Records with scene code
§ §
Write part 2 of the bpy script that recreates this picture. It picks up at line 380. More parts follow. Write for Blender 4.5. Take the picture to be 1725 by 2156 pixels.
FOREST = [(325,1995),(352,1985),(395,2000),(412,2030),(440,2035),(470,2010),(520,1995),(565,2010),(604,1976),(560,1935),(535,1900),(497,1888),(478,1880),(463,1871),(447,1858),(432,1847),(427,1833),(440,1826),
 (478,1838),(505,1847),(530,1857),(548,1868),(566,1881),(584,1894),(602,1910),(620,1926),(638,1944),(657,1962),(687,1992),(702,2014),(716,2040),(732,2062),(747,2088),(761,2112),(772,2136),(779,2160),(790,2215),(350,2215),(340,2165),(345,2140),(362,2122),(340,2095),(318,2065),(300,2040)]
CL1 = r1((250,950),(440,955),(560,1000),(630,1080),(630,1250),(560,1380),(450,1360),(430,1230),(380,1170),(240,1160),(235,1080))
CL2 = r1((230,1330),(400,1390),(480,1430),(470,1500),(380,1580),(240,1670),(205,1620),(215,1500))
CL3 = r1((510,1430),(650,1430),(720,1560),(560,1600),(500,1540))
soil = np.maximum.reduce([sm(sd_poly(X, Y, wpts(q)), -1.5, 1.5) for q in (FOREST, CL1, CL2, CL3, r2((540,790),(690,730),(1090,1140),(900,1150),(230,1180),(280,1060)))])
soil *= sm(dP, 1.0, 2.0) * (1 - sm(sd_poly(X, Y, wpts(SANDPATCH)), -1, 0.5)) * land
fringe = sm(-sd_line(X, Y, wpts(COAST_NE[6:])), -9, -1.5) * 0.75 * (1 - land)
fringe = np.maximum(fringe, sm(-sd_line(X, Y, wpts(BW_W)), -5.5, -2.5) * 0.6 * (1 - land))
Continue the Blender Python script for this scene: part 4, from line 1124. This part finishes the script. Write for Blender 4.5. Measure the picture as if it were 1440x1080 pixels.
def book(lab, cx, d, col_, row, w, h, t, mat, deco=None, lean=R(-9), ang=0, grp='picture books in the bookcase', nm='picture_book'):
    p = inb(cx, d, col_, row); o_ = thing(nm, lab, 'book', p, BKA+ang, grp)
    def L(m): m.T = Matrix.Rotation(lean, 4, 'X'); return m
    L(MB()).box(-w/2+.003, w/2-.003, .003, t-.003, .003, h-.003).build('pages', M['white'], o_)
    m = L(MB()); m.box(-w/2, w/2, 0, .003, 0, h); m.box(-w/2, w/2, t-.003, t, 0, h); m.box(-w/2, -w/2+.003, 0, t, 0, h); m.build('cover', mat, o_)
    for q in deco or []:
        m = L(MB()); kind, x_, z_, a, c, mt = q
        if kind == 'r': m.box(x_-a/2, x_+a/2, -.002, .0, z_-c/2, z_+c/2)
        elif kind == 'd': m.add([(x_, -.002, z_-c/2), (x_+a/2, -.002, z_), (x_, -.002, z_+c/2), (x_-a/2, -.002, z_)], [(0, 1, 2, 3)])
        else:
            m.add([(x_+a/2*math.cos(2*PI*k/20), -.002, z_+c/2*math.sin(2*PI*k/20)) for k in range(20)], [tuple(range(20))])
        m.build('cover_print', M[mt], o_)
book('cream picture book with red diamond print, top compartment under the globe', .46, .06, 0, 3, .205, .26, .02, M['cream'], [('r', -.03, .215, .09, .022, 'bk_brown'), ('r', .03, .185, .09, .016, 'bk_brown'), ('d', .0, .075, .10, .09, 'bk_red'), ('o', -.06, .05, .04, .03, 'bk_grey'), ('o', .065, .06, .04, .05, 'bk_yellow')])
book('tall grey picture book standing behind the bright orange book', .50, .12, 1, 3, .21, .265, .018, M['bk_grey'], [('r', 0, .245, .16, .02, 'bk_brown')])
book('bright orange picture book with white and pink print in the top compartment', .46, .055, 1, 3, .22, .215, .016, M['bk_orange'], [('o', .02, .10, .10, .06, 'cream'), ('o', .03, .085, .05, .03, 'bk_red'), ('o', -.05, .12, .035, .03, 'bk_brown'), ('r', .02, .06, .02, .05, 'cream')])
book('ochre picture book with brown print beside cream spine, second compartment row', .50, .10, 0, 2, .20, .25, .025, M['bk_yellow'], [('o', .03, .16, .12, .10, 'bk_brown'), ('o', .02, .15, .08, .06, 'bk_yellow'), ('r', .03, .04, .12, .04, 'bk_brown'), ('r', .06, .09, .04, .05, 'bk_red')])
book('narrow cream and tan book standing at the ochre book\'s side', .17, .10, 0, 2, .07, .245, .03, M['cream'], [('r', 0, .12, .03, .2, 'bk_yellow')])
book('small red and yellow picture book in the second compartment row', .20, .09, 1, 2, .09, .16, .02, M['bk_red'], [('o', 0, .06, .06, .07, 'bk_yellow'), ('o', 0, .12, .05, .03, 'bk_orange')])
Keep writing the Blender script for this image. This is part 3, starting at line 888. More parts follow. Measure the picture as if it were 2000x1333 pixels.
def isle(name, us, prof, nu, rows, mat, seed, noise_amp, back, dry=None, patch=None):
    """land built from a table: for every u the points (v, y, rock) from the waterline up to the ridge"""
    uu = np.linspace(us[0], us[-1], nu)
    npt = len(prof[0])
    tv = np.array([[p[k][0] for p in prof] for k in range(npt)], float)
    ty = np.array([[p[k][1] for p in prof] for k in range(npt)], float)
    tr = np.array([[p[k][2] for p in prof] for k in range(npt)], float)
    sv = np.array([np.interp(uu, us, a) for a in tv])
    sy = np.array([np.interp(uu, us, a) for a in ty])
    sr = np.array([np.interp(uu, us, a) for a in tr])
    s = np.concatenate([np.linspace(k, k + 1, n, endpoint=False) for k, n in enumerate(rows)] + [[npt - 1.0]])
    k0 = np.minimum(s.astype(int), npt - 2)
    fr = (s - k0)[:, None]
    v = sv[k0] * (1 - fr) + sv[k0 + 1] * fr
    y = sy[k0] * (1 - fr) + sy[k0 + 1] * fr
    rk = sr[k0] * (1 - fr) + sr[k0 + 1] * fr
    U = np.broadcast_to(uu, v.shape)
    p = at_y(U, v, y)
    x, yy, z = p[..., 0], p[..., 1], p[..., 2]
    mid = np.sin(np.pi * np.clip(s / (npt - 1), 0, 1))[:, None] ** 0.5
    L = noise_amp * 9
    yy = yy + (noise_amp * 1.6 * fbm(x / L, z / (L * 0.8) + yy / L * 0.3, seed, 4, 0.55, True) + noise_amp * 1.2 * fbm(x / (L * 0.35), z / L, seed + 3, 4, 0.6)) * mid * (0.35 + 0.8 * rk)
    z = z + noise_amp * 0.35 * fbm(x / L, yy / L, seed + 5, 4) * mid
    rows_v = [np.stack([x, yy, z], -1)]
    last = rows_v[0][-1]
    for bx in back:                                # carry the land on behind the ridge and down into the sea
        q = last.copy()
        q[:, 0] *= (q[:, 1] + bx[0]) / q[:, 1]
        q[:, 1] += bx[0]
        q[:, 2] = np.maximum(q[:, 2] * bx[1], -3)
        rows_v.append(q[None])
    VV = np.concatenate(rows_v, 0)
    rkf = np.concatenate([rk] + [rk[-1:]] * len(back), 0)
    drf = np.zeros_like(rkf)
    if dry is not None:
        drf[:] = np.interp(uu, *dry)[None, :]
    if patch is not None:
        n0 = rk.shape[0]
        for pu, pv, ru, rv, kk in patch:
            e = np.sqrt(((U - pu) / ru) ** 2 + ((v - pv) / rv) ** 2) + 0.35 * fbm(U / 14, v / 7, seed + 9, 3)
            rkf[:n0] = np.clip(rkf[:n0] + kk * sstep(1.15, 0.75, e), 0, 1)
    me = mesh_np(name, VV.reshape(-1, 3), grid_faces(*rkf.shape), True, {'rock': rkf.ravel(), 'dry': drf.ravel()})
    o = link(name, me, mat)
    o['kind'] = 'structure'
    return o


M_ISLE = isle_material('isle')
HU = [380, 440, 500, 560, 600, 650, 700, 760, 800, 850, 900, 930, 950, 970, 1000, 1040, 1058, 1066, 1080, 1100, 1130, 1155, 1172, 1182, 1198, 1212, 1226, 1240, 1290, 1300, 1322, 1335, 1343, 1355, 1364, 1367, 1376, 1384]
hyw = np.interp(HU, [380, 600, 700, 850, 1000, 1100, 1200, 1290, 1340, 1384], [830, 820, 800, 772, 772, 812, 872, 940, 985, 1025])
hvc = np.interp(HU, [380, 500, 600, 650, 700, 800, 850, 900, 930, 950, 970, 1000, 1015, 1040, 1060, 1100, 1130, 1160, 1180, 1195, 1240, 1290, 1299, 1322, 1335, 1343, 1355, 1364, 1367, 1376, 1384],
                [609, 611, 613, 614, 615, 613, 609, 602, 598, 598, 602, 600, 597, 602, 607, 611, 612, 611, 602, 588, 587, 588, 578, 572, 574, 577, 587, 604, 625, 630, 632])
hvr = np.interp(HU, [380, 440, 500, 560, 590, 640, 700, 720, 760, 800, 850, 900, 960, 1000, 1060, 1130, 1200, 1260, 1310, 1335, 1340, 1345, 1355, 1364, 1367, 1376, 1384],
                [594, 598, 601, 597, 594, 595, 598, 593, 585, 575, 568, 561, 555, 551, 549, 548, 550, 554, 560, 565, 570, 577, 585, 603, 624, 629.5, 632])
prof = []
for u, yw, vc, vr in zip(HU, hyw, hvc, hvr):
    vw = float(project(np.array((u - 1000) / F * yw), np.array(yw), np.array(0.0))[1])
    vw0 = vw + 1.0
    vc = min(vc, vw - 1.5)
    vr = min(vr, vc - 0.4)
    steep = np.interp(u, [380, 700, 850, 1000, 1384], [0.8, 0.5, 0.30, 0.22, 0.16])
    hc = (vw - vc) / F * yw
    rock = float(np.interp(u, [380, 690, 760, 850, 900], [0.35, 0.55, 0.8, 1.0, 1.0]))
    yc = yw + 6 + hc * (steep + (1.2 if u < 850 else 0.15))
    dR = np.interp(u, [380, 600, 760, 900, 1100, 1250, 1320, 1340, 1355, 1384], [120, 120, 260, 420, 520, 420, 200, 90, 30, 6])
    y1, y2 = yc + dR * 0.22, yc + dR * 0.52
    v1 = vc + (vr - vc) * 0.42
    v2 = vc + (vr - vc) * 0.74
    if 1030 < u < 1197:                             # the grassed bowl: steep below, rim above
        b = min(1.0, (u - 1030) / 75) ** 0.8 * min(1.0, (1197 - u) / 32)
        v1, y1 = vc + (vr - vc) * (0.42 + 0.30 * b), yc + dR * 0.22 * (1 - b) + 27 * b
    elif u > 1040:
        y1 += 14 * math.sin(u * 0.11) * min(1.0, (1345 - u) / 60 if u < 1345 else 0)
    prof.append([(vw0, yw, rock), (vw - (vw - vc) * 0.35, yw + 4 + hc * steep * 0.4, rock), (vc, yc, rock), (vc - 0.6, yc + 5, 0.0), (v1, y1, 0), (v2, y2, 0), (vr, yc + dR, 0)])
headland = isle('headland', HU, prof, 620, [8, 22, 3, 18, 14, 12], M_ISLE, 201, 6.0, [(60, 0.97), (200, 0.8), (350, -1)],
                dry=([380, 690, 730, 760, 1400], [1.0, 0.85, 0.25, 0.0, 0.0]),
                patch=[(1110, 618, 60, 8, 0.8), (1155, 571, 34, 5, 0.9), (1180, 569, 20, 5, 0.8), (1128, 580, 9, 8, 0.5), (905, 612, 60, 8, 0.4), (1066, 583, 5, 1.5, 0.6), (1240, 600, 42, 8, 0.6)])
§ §
▶ REQUEST: Search the entries for "picture" and copy out each line that has it.

▶ THE SOLUTION:
Write part 2 of the bpy script that recreates this picture. It picks up at line 380. More parts follow. Write for Blender 4.5. Take the picture to be 1725 by 2156 pixels.
Continue the Blender Python script for this scene: part 4, from line 1124. This part finishes the script. Write for Blender 4.5. Measure the picture as if it were 1440x1080 pixels.
def book(lab, cx, d, col_, row, w, h, t, mat, deco=None, lean=R(-9), ang=0, grp='picture books in the bookcase', nm='picture_book'):
book('cream picture book with red diamond print, top compartment under the globe', .46, .06, 0, 3, .205, .26, .02, M['cream'], [('r', -.03, .215, .09, .022, 'bk_brown'), ('r', .03, .185, .09, .016, 'bk_brown'), ('d', .0, .075, .10, .09, 'bk_red'), ('o', -.06, .05, .04, .03, 'bk_grey'), ('o', .065, .06, .04, .05, 'bk_yellow')])
book('tall grey picture book standing behind the bright orange book', .50, .12, 1, 3, .21, .265, .018, M['bk_grey'], [('r', 0, .245, .16, .02, 'bk_brown')])
book('bright orange picture book with white and pink print in the top compartment', .46, .055, 1, 3, .22, .215, .016, M['bk_orange'], [('o', .02, .10, .10, .06, 'cream'), ('o', .03, .085, .05, .03, 'bk_red'), ('o', -.05, .12, .035, .03, 'bk_brown'), ('r', .02, .06, .02, .05, 'cream')])
book('ochre picture book with brown print beside cream spine, second compartment row', .50, .10, 0, 2, .20, .25, .025, M['bk_yellow'], [('o', .03, .16, .12, .10, 'bk_brown'), ('o', .02, .15, .08, .06, 'bk_yellow'), ('r', .03, .04, .12, .04, 'bk_brown'), ('r', .06, .09, .04, .05, 'bk_red')])
book('small red and yellow picture book in the second compartment row', .20, .09, 1, 2, .09, .16, .02, M['bk_red'], [('o', 0, .06, .06, .07, 'bk_yellow'), ('o', 0, .12, .05, .03, 'bk_orange')])
Keep writing the Blender script for this image. This is part 3, starting at line 888. More parts follow. Measure the picture as if it were 2000x1333 pixels.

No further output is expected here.